== WRITTEN TASK ==
Copy out the listing that follows, exact in every word, and skip the images.

[Begin DATA LINES]

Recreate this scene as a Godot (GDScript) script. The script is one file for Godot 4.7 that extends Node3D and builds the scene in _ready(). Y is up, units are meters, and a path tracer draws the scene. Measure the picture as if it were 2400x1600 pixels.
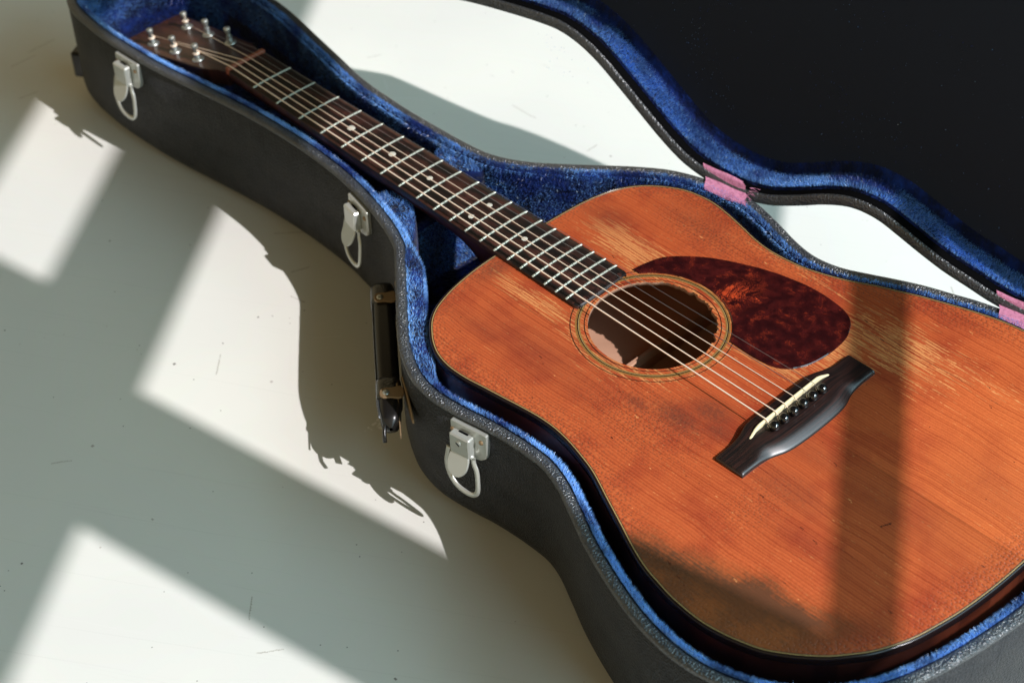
extends Node3D
# A worn steel-string guitar in its open, blue-lined case on a pale floor, lit by low sun through a barred window.
# All lengths below are in millimetres: x runs along the neck from the nut to the tail, y up (the floor is FY), z towards the bass side.

const FY := -125.0
const TOPY := -4.2
const RIM := -6.6
var M := {}
var org := Vector3.ZERO
var rng := RandomNumberGenerator.new()


func V(x: float, y: float, z: float) -> Vector3:
	return Vector3(x * 0.001, (y - FY) * 0.001, z * 0.001)


# ------------------------------------------------------------------ node helpers
func base(called: String, at: Vector3, label: String, category: String) -> Node3D:
	var o := Node3D.new()
	o.name = called
	add_child(o, true)
	o.position = at
	o.set_meta("label", label)
	if category != "":
		o.set_meta("category", category)
	org = at
	return o


func group(called: String, parent: Node3D) -> Node3D:
	var o := Node3D.new()
	o.name = called
	parent.add_child(o, true)
	return o


func begin(flat := false) -> SurfaceTool:
	var st := SurfaceTool.new()
	st.begin(Mesh.PRIMITIVE_TRIANGLES)
	st.set_smooth_group(-1 if flat else 0)
	return st


func put(called: String, st: SurfaceTool, mat: Material, parent: Node3D) -> MeshInstance3D:
	st.generate_normals()
	var o := MeshInstance3D.new()
	o.name = called
	o.mesh = st.commit()
	o.material_override = mat
	o.cast_shadow = GeometryInstance3D.SHADOW_CASTING_SETTING_ON
	parent.add_child(o, true)
	return o


# ------------------------------------------------------------------ mesh helpers (p = world metres)
func vx(st: SurfaceTool, p: Vector3, uv := Vector2.ZERO) -> void:
	st.set_uv(uv)
	st.add_vertex(p - org)


func quad(st: SurfaceTool, a: Vector3, b: Vector3, c: Vector3, d: Vector3, ua := Vector2.ZERO, ub := Vector2.ZERO, uc := Vector2.ZERO, ud := Vector2.ZERO) -> void:
	vx(st, a, ua); vx(st, b, ub); vx(st, c, uc)
	vx(st, a, ua); vx(st, c, uc); vx(st, d, ud)


# a strip of rows: rows[i][j] are points; closed joins the last row to the first
func grid(st: SurfaceTool, rows: Array, closed := false, us := 1.0, vs := 1.0) -> void:
	var n := rows.size()
	for i in (n if closed else n - 1):
		var a: PackedVector3Array = rows[i]
		var b: PackedVector3Array = rows[(i + 1) % n]
		for j in a.size() - 1:
			quad(st, a[j], a[j + 1], b[j + 1], b[j], Vector2(i * us, j * vs), Vector2(i * us, (j + 1) * vs), Vector2((i + 1) * us, (j + 1) * vs), Vector2((i + 1) * us, j * vs))


func tube(st: SurfaceTool, pts: Array, r: float, sides := 8, closed := false, flat_y := 1.0, ref := Vector3.UP) -> void:
	var n := pts.size()
	var rows := []
	for i in n:
		var p: Vector3 = pts[i]
		var q: Vector3 = pts[(i + 1) % n] if (closed or i < n - 1) else pts[i]
		var o: Vector3 = pts[(i - 1 + n) % n] if (closed or i > 0) else pts[i]
		var t := (q - o).normalized()
		var s := t.cross(ref)
		if s.length() < 0.05:
			s = t.cross(Vector3.RIGHT)
		s = s.normalized()
		var w := s.cross(t).normalized()
		var ring := PackedVector3Array()
		for k in sides + 1:
			var a := TAU * k / sides
			ring.append(p + (s * cos(a) + w * sin(a) * flat_y) * r * 0.001)
		rows.append(ring)
	grid(st, rows, closed)
	if not closed:
		for e in [0, n - 1]:
			var ring: PackedVector3Array = rows[e]
			for k in sides:
				vx(st, pts[e]); vx(st, ring[k]); vx(st, ring[k + 1])


# profile of (radius, height) in mm turned about an axis
func lathe(st: SurfaceTool, at: Vector3, axis: Vector3, prof: Array, sides := 16) -> void:
	var s := axis.cross(Vector3.RIGHT if absf(axis.x) < 0.9 else Vector3.UP).normalized()
	var w := axis.cross(s).normalized()
	var rows := []
	for k in sides:
		var a := TAU * k / sides
		var row := PackedVector3Array()
		for q in prof:
			row.append(at + ((s * cos(a) + w * sin(a)) * q.x + axis * q.y) * 0.001)
		rows.append(row)
	grid(st, rows, true)


# smooth curve through points, resampled every step mm
func smooth(pts: Array, closed: bool, step := 4.0) -> PackedVector2Array:
	var c := Curve2D.new()
	c.bake_interval = 1.0
	var n := pts.size()
	for i in n + (1 if closed else 0):
		var p: Vector2 = pts[i % n]
		var q: Vector2 = pts[(i + 1) % n] if (closed or i < n - 1) else p
		var o: Vector2 = pts[(i - 1 + n) % n] if (closed or i > 0) else p
		var t := (q - o).normalized()
		c.add_point(p, -t * p.distance_to(o) * 0.33, t * p.distance_to(q) * 0.33)
	var total := c.get_baked_length()
	var m := int(total / step)
	var out := PackedVector2Array()
	for i in (m if closed else m + 1):
		out.append(c.sample_baked(total * i / m, true))
	return out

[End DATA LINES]

== WORKED SOLUTION ==
Recreate this scene as a Godot (GDScript) script. The script is one file for Godot 4.7 that extends Node3D and builds the scene in _ready(). Y is up, units are meters, and a path tracer draws the scene. Measure the picture as if it were 2400x1600 pixels.
extends Node3D
# A worn steel-string guitar in its open, blue-lined case on a pale floor, lit by low sun through a barred window.
# All lengths below are in millimetres: x runs along the neck from the nut to the tail, y up (the floor is FY), z towards the bass side.

const FY := -125.0
const TOPY := -4.2
const RIM := -6.6
var M := {}
var org := Vector3.ZERO
var rng := RandomNumberGenerator.new()


func V(x: float, y: float, z: float) -> Vector3:
	return Vector3(x * 0.001, (y - FY) * 0.001, z * 0.001)


# ------------------------------------------------------------------ node helpers
func base(called: String, at: Vector3, label: String, category: String) -> Node3D:
	var o := Node3D.new()
	o.name = called
	add_child(o, true)
	o.position = at
	o.set_meta("label", label)
	if category != "":
		o.set_meta("category", category)
	org = at
	return o


func group(called: String, parent: Node3D) -> Node3D:
	var o := Node3D.new()
	o.name = called
	parent.add_child(o, true)
	return o


func begin(flat := false) -> SurfaceTool:
	var st := SurfaceTool.new()
	st.begin(Mesh.PRIMITIVE_TRIANGLES)
	st.set_smooth_group(-1 if flat else 0)
	return st


func put(called: String, st: SurfaceTool, mat: Material, parent: Node3D) -> MeshInstance3D:
	st.generate_normals()
	var o := MeshInstance3D.new()
	o.name = called
	o.mesh = st.commit()
	o.material_override = mat
	o.cast_shadow = GeometryInstance3D.SHADOW_CASTING_SETTING_ON
	parent.add_child(o, true)
	return o


# ------------------------------------------------------------------ mesh helpers (p = world metres)
func vx(st: SurfaceTool, p: Vector3, uv := Vector2.ZERO) -> void:
	st.set_uv(uv)
	st.add_vertex(p - org)


func quad(st: SurfaceTool, a: Vector3, b: Vector3, c: Vector3, d: Vector3, ua := Vector2.ZERO, ub := Vector2.ZERO, uc := Vector2.ZERO, ud := Vector2.ZERO) -> void:
	vx(st, a, ua); vx(st, b, ub); vx(st, c, uc)
	vx(st, a, ua); vx(st, c, uc); vx(st, d, ud)


# a strip of rows: rows[i][j] are points; closed joins the last row to the first
func grid(st: SurfaceTool, rows: Array, closed := false, us := 1.0, vs := 1.0) -> void:
	var n := rows.size()
	for i in (n if closed else n - 1):
		var a: PackedVector3Array = rows[i]
		var b: PackedVector3Array = rows[(i + 1) % n]
		for j in a.size() - 1:
			quad(st, a[j], a[j + 1], b[j + 1], b[j], Vector2(i * us, j * vs), Vector2(i * us, (j + 1) * vs), Vector2((i + 1) * us, (j + 1) * vs), Vector2((i + 1) * us, j * vs))


func tube(st: SurfaceTool, pts: Array, r: float, sides := 8, closed := false, flat_y := 1.0, ref := Vector3.UP) -> void:
	var n := pts.size()
	var rows := []
	for i in n:
		var p: Vector3 = pts[i]
		var q: Vector3 = pts[(i + 1) % n] if (closed or i < n - 1) else pts[i]
		var o: Vector3 = pts[(i - 1 + n) % n] if (closed or i > 0) else pts[i]
		var t := (q - o).normalized()
		var s := t.cross(ref)
		if s.length() < 0.05:
			s = t.cross(Vector3.RIGHT)
		s = s.normalized()
		var w := s.cross(t).normalized()
		var ring := PackedVector3Array()
		for k in sides + 1:
			var a := TAU * k / sides
			ring.append(p + (s * cos(a) + w * sin(a) * flat_y) * r * 0.001)
		rows.append(ring)
	grid(st, rows, closed)
	if not closed:
		for e in [0, n - 1]:
			var ring: PackedVector3Array = rows[e]
			for k in sides:
				vx(st, pts[e]); vx(st, ring[k]); vx(st, ring[k + 1])


# profile of (radius, height) in mm turned about an axis
func lathe(st: SurfaceTool, at: Vector3, axis: Vector3, prof: Array, sides := 16) -> void:
	var s := axis.cross(Vector3.RIGHT if absf(axis.x) < 0.9 else Vector3.UP).normalized()
	var w := axis.cross(s).normalized()
	var rows := []
	for k in sides:
		var a := TAU * k / sides
		var row := PackedVector3Array()
		for q in prof:
			row.append(at + ((s * cos(a) + w * sin(a)) * q.x + axis * q.y) * 0.001)
		rows.append(row)
	grid(st, rows, true)


# smooth curve through points, resampled every step mm
func smooth(pts: Array, closed: bool, step := 4.0) -> PackedVector2Array:
	var c := Curve2D.new()
	c.bake_interval = 1.0
	var n := pts.size()
	for i in n + (1 if closed else 0):
		var p: Vector2 = pts[i % n]
		var q: Vector2 = pts[(i + 1) % n] if (closed or i < n - 1) else p
		var o: Vector2 = pts[(i - 1 + n) % n] if (closed or i > 0) else p
		var t := (q - o).normalized()
		c.add_point(p, -t * p.distance_to(o) * 0.33, t * p.distance_to(q) * 0.33)
	var total := c.get_baked_length()
	var m := int(total / step)
	var out := PackedVector2Array()
	for i in (m if closed else m + 1):
		out.append(c.sample_baked(total * i / m, true))
	return out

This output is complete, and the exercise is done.